◆ Task directions ◆
Nothing after the line with "n=20).build('nozzle', m_dark, o)" belongs in the copy; extract the lines below from the top through that line, pictures left out.

◆ Provided material ◆
— START —
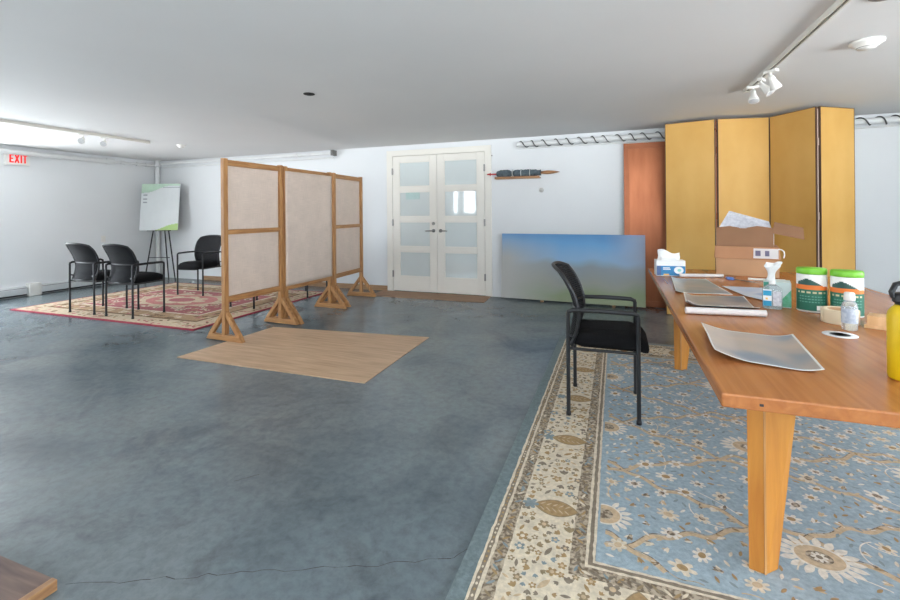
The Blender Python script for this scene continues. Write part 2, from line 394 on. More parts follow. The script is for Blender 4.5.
def detector(name, label, x, y, r, m2):
    o = empty(name, label, 'detector', (x, y, H))
    MB().lathe([(0, 0), (r, 0), (r, -.012), (r * .86, -.02), (r * .58, -.036), (r * .55, -.044), (0, -.046)], n=32).build('body', m_white, o)
    MB().lathe([(r * .565, -.037), (r * .585, -.0375), (r * .55, -.0425), (r * .53, -.042)], n=32).build('vent_ring', m2, o)
detector('smoke_detector', 'white smoke detector on the ceiling right of the right lighting track', 1.455, 3.47, .085, m_tr_dark)
detector('smoke_detector', 'small white smoke detector on the ceiling in the far left, above the easel', -6.0, 4.84, .06, m_white)
o = empty('ceiling_speaker', 'grey round ceiling fixture cut by the top edge of the picture', 'fixture', (1.225, 2.74, H))
MB().lathe([(0, 0), (.065, 0), (.065, -.006), (.056, -.012), (.05, -.010), (0, -.010)], n=32).build('trim_ring', mat('grey_ring', (140, 136, 132), .5), o)
MB().lathe([(.049, -.0104), (.03, -.016), (0, -.017)], n=32).build('grille', mat('grille_grey', (110, 108, 106), .6), o)
o = empty('ceiling_downlight', 'small black recessed fixture on the ceiling above the burlap screens', 'fixture', (-2.46, 3.2, H))
MB().lathe([(0, 0), (.048, 0), (.048, -.004), (.040, -.007), (.036, -.004), (0, -.004)], n=28).build('ring', m_dark, o)
MB().lathe([(.036, -.0042), (.02, -.012), (0, -.013)], n=20).build('nozzle', m_dark, o)

# ------------------------------------------------------------------ red rug
def ring_band(mb, x0, x1, y0, y1, o0, o1, z, mi, seg=.06, wob=0, seed=0):
    rnd = random.Random(seed)
    def loop(o, w):
        P = []
        a_, b_, c_, d_ = x0 + o, x1 - o, y0 + o, y1 - o
        for (p, q) in (((a_, c_), (b_, c_)), ((b_, c_), (b_, d_)), ((b_, d_), (a_, d_)), ((a_, d_), (a_, c_))):
            full = (x1 - x0) if p[1] == q[1] else (y1 - y0)
            n = max(2, int(full / seg))
            for i in range(n):
                t = i / n; P.append((p[0] + (q[0] - p[0]) * t, p[1] + (q[1] - p[1]) * t))
        r2 = random.Random(int(o * 1e4) + seed)
        if w: P = [(p[0] + r2.uniform(-w, w), p[1] + r2.uniform(-w, w)) for p in P]
        return P
    A = loop(o0, wob if o0 > 0 else 0); B = loop(o1, wob); n = len(A)
    mb.add([(*p, z) for p in A] + [(*p, z) for p in B], [(i, (i + 1) % n, n + (i + 1) % n, n + i) for i in range(n)], mi)
ZC = [0]
def flower(mb, x, y, r, n, z, mi, ci=None, ang=0, inner=.55, sy=1.0, rc=.38):
    ZC[0] = (ZC[0] + 1) % 37; z = z + ZC[0] * .000012
    pts = []
    for i in range(n * 4):
        t = 2 * PI * i / (n * 4); k = inner + (1 - inner) * (abs(math.cos(n * t / 2)) ** .7)
        c, s_ = r * k * math.cos(t), r * k * math.sin(t) * sy
        pts.append((x + c * math.cos(ang) - s_ * math.sin(ang), y + c * math.sin(ang) + s_ * math.cos(ang)))
    mb.poly(pts, z, mi)
    if ci is not None:
        mb.poly([(x + r * rc * (math.cos(t) * math.cos(ang) - sy * math.sin(t) * math.sin(ang)), y + r * rc * (math.cos(t) * math.sin(ang) + sy * math.sin(t) * math.cos(ang))) for t in [2 * PI * i / 14 for i in range(14)]], z + .0003, ci)
def leafp(mb, x, y, l, w, ang, z, mi, n=7):
    ZC[0] = (ZC[0] + 1) % 37; z = z + ZC[0] * .000012
    up = [(l * (i / n - .5), w * .5 * math.sin(PI * i / n) ** .8) for i in range(n + 1)]
    pts = up + [(p[0], -p[1]) for p in up[::-1][1:-1]]
    mb.poly([(x + p[0] * math.cos(ang) - p[1] * math.sin(ang), y + p[0] * math.sin(ang) + p[1] * math.cos(ang)) for p in pts], z, mi)
def strip(mb, pts, w, z, mi):
    ZC[0] = (ZC[0] + 1) % 37; z = z + ZC[0] * .000012
    P = [Vector((p[0], p[1])) for p in pts]; vs = []
    for i, p in enumerate(P):
        d = (P[min(i + 1, len(P) - 1)] - P[max(0, i - 1)]).normalized(); n_ = Vector((-d.y, d.x)) * w / 2
        vs += [(p.x - n_.x, p.y - n_.y, z), (p.x + n_.x, p.y + n_.y, z)]
    mb.add(vs, [(2 * i, 2 * i + 2, 2 * i + 3, 2 * i + 1) for i in range(len(P) - 1)], mi)
def pile(name, c, c2=None, sc=70, **k): return mat(name, c, .95, var=.16, scale=sc, bump=.5, bscale=220, spec=.1, col2=c2, **k)
random.seed(11)
x0, x1, y0, y1 = -7.25, -4.10, 3.42, 5.72
rr = MB(); zt = .010
rr.box(x0, x1, y0, y1, 0.0005, zt, 0)
RW = [('red_pile', (158, 62, 78)), ('beige_pile', (205, 186, 160)), ('brown_pile', (128, 104, 82)), ('cream_pile', (224, 210, 188)), ('crimson_pile', (176, 112, 114)), ('tan_pile', (182, 152, 122)), ('rose_pile', (190, 128, 124))]
rmats = [pile(n, c, sc=40) for n, c in RW]
for o0, o1, mi in ((.035, .26, 1), (.26, .30, 2), (.30, .50, 5), (.50, .54, 3), (.54, .62, 4)):
    ring_band(rr, x0, x1, y0, y1, o0, o1, zt + .0005, mi, wob=.004, seed=mi)
rr.poly([(x0 + .62, y0 + .62), (x1 - .62, y0 + .62), (x1 - .62, y1 - .62), (x0 + .62, y1 - .62)], zt + .0005, 4)
zz = zt + .0012
for k in range(900):
    x, y = random.uniform(x0 + .06, x1 - .06), random.uniform(y0 + .06, y1 - .06)
    d = min(x - x0, x1 - x, y - y0, y1 - y)
    if d < .24: leafp(rr, x, y, random.uniform(.04, .09), .03, random.uniform(0, PI), zz, random.choice([2, 5, 4, 2, 6]))
    elif .3 < d < .5: flower(rr, x, y, random.uniform(.02, .045), 6, zz, random.choice([3, 2, 4, 2, 1]), ang=random.random())
    elif d > .62:
        if random.random() < .5: flower(rr, x, y, random.uniform(.025, .07), 6, zz, random.choice([3, 3, 1, 6]), 2, ang=random.random())
        else: leafp(rr, x, y, .1, .035, random.uniform(0, PI), zz, random.choice([3, 6, 5]))
cx, cy = (x0 + x1) / 2, (y0 + y1) / 2
flower(rr, cx, cy, .75, 12, zz + .0006, 1, 6, inner=.8, sy=.6, rc=.75)
flower(rr, cx, cy, .42, 8, zz + .0012, 1, 4, inner=.7, sy=.6, rc=.5)
tag(rr.build('area_rug', rmats), 'red and beige patterned oriental rug under the circle of black chairs', 'rug')

# ------------------------------------------------------------------ blue rug
random.seed(21)
x0, x1, y0, y1 = -.5, 2.75, 1.17, 4.40
b = MB(); b.box(x0, x1, y0, y1, .0005, zt, 0)
BL = [('teal_pile', (116, 129, 131)), ('ivory_pile', (216, 203, 180)), ('charcoal_pile', (138, 126, 110)), ('taupe_pile', (160, 146, 128)), ('sky_pile', (158, 174, 182)),
      ('sand_pile', (200, 176, 144)), ('bark_pile', (168, 140, 102)), ('slate_pile', (136, 148, 150)), ('bone_pile', (222, 214, 200)), ('olive_pile', (152, 134, 106))]
bm_ = [pile(n, c, sc=60) for n, c in BL]
bm_[3] = mat('taupe_mosaic_pile', (186, 170, 148), .95, scale=70, col2=(118, 104, 88), contrast=(.42, .58), bump=.5, bscale=220, spec=.1)
z1_ = zt + .0005
for o0, o1, mi, wob in ((.055, .065, 1, .0025), (.065, .082, 2, .0025), (.082, .092, 1, .0025), (.092, .137, 3, .002), (.137, .345, 1, .002), (.345, .394, 3, .002), (.394, .404, 1, .002), (.404, .418, 2, .002), (.418, .428, 1, .002)):
    ring_band(b, x0, x1, y0, y1, o0, o1, z1_, mi, seg=.03, wob=wob, seed=3)
q = .428
b.poly([(x0 + q, y0 + q), (x1 - q, y0 + q), (x1 - q, y1 - q), (x0 + q, y1 - q)], z1_, 4)
z2 = z1_ + .0004
# mosaic leaves on the taupe and teal bands
def along(o, step, fn):
    Lx, Ly = x1 - x0 - 2 * o, y1 - y0 - 2 * o
    for i in range(int(Ly / step)):
        fn(x0 + o, y0 + o + (i + .5) * step, 0); fn(x1 - o, y0 + o + (i + .5) * step, PI)
    for i in range(int(Lx / step)):
        fn(x0 + o + (i + .5) * step, y0 + o, PI / 2); fn(x0 + o + (i + .5) * step, y1 - o, -PI / 2)
for o in (.1145, .3695):
    along(o, .021, lambda x, y, g: leafp(b, x + random.uniform(-.008, .008), y + random.uniform(-.008, .008), .036, .010, g + random.choice([.7, -.7, 1.2]), z2, random.choice([2, 6, 1, 7, 9, 2])))
along(.0735, .024, lambda x, y, g: leafp(b, x, y, .009, .012, g, z2, random.choice([1, 6])))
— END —
◆ Written answer ◆
The Blender Python script for this scene continues. Write part 2, from line 394 on. More parts follow. The script is for Blender 4.5.
def detector(name, label, x, y, r, m2):
    o = empty(name, label, 'detector', (x, y, H))
    MB().lathe([(0, 0), (r, 0), (r, -.012), (r * .86, -.02), (r * .58, -.036), (r * .55, -.044), (0, -.046)], n=32).build('body', m_white, o)
    MB().lathe([(r * .565, -.037), (r * .585, -.0375), (r * .55, -.0425), (r * .53, -.042)], n=32).build('vent_ring', m2, o)
detector('smoke_detector', 'white smoke detector on the ceiling right of the right lighting track', 1.455, 3.47, .085, m_tr_dark)
detector('smoke_detector', 'small white smoke detector on the ceiling in the far left, above the easel', -6.0, 4.84, .06, m_white)
o = empty('ceiling_speaker', 'grey round ceiling fixture cut by the top edge of the picture', 'fixture', (1.225, 2.74, H))
MB().lathe([(0, 0), (.065, 0), (.065, -.006), (.056, -.012), (.05, -.010), (0, -.010)], n=32).build('trim_ring', mat('grey_ring', (140, 136, 132), .5), o)
MB().lathe([(.049, -.0104), (.03, -.016), (0, -.017)], n=32).build('grille', mat('grille_grey', (110, 108, 106), .6), o)
o = empty('ceiling_downlight', 'small black recessed fixture on the ceiling above the burlap screens', 'fixture', (-2.46, 3.2, H))
MB().lathe([(0, 0), (.048, 0), (.048, -.004), (.040, -.007), (.036, -.004), (0, -.004)], n=28).build('ring', m_dark, o)
MB().lathe([(.036, -.0042), (.02, -.012), (0, -.013)], n=20).build('nozzle', m_dark, o)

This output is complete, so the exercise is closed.